Copy these lines exactly and nothing else: from the line holding "Write a Blender" to the line holding "return col(u, Y / (_c - xr * _s), z)", both lines included.

==== Exercise material

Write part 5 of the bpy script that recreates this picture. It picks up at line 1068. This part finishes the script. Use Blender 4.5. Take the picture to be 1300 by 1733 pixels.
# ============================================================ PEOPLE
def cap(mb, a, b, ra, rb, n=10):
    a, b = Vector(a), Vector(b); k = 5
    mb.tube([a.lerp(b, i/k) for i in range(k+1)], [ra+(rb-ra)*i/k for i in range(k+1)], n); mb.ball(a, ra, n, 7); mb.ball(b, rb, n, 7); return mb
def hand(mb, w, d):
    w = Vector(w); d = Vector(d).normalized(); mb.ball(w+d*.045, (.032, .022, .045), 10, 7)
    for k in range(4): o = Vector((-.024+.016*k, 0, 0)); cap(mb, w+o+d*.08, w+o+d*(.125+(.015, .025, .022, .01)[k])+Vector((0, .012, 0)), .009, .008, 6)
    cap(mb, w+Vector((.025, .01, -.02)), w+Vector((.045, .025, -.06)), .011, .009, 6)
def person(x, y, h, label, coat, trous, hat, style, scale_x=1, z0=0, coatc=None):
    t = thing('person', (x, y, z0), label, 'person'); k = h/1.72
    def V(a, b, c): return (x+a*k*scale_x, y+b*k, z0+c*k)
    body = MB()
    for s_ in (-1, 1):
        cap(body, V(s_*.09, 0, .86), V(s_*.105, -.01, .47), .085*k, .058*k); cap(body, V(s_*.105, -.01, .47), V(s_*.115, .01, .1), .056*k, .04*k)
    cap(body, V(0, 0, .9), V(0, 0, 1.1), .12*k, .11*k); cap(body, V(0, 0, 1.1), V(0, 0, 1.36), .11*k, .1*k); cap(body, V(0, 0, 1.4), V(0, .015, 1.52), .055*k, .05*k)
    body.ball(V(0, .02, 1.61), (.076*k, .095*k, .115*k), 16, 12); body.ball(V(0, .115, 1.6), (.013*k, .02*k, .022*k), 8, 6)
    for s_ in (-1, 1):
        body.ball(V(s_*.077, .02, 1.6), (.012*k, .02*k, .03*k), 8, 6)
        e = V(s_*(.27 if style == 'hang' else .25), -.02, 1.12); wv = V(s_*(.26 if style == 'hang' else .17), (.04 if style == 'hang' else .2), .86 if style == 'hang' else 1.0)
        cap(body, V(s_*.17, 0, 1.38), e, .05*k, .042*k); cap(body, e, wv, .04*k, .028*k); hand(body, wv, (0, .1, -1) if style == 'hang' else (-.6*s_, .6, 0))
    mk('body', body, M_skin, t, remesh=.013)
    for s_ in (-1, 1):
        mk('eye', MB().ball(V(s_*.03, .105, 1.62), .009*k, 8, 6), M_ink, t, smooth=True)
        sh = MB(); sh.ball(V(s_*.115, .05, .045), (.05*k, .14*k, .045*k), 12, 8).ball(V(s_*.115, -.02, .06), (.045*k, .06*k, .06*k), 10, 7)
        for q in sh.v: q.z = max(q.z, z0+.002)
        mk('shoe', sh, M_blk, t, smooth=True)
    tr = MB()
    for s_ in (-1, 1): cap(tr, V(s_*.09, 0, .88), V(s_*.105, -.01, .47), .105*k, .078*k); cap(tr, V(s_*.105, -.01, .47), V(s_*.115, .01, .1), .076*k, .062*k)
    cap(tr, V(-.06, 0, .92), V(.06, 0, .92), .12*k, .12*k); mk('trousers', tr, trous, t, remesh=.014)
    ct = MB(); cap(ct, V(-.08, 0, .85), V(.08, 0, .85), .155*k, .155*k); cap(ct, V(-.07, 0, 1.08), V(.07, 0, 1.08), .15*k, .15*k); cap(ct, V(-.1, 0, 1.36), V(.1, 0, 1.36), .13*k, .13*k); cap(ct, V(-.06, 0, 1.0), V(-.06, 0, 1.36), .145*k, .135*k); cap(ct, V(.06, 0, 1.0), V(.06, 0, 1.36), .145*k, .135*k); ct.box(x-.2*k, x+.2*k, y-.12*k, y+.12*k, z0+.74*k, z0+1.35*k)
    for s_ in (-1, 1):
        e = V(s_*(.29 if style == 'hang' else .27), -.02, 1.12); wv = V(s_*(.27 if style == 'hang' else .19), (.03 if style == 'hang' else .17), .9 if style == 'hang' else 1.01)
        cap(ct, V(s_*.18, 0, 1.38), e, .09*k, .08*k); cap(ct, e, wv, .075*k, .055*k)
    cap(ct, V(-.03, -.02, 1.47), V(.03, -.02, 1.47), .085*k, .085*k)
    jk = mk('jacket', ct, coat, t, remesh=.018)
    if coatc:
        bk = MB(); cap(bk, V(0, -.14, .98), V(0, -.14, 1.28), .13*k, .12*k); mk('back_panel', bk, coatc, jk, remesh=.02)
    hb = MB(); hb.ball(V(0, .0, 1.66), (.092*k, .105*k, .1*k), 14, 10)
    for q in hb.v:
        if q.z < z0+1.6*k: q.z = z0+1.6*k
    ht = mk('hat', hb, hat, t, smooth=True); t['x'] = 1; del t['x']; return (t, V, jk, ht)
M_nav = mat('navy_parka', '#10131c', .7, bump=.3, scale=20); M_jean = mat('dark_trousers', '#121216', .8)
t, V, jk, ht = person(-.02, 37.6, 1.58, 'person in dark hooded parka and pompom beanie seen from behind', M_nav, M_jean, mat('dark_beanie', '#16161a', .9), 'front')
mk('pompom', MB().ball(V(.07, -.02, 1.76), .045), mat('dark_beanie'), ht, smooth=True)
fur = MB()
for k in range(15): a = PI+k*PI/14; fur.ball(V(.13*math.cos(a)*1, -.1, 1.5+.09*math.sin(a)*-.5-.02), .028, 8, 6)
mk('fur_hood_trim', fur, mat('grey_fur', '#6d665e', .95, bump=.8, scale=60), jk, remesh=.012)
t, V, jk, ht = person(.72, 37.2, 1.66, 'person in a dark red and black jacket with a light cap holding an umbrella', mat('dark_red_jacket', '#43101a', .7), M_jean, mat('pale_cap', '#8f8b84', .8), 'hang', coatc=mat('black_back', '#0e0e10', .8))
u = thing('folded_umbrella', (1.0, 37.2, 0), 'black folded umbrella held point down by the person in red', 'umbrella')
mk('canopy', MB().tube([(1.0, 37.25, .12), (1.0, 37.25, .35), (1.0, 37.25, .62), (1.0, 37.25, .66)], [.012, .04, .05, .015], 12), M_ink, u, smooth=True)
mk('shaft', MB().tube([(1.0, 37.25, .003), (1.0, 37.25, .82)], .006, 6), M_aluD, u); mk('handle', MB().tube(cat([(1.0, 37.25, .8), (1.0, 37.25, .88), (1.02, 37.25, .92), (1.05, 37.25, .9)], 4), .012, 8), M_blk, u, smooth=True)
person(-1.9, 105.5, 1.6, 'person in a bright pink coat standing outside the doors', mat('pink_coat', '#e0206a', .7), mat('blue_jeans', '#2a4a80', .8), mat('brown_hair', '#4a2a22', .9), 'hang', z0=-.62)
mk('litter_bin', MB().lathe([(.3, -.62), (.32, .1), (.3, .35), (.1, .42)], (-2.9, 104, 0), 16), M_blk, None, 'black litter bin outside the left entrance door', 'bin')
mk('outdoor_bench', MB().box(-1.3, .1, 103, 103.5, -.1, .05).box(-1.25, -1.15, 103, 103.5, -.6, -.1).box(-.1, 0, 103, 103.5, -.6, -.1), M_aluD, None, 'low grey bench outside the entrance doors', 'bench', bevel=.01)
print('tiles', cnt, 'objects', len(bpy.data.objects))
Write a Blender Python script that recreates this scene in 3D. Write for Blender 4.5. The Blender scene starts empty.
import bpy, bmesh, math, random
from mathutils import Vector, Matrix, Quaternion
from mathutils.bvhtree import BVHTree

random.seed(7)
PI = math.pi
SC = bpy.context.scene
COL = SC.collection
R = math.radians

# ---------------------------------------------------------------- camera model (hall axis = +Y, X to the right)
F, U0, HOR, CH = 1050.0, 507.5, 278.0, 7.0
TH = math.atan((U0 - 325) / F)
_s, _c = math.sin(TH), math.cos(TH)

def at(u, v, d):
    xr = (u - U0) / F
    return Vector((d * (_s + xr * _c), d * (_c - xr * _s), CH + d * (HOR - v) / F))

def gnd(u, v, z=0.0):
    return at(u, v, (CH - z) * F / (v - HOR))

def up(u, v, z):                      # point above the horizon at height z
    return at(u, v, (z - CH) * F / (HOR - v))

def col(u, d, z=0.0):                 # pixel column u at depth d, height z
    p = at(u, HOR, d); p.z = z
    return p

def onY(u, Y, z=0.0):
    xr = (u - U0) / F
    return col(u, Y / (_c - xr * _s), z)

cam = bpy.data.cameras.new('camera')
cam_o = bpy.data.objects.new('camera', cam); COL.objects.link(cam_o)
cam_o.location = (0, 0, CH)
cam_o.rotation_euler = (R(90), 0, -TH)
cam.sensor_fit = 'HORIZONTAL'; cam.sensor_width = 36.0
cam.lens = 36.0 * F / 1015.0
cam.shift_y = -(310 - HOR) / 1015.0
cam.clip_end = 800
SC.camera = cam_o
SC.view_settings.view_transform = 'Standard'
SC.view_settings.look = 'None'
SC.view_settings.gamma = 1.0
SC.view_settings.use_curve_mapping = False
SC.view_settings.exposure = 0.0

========

= Solution =
Write a Blender Python script that recreates this scene in 3D. Write for Blender 4.5. The Blender scene starts empty.
import bpy, bmesh, math, random
from mathutils import Vector, Matrix, Quaternion
from mathutils.bvhtree import BVHTree

random.seed(7)
PI = math.pi
SC = bpy.context.scene
COL = SC.collection
R = math.radians

# ---------------------------------------------------------------- camera model (hall axis = +Y, X to the right)
F, U0, HOR, CH = 1050.0, 507.5, 278.0, 7.0
TH = math.atan((U0 - 325) / F)
_s, _c = math.sin(TH), math.cos(TH)

def at(u, v, d):
    xr = (u - U0) / F
    return Vector((d * (_s + xr * _c), d * (_c - xr * _s), CH + d * (HOR - v) / F))

def gnd(u, v, z=0.0):
    return at(u, v, (CH - z) * F / (v - HOR))

def up(u, v, z):                      # point above the horizon at height z
    return at(u, v, (z - CH) * F / (HOR - v))

def col(u, d, z=0.0):                 # pixel column u at depth d, height z
    p = at(u, HOR, d); p.z = z
    return p

def onY(u, Y, z=0.0):
    xr = (u - U0) / F
    return col(u, Y / (_c - xr * _s), z)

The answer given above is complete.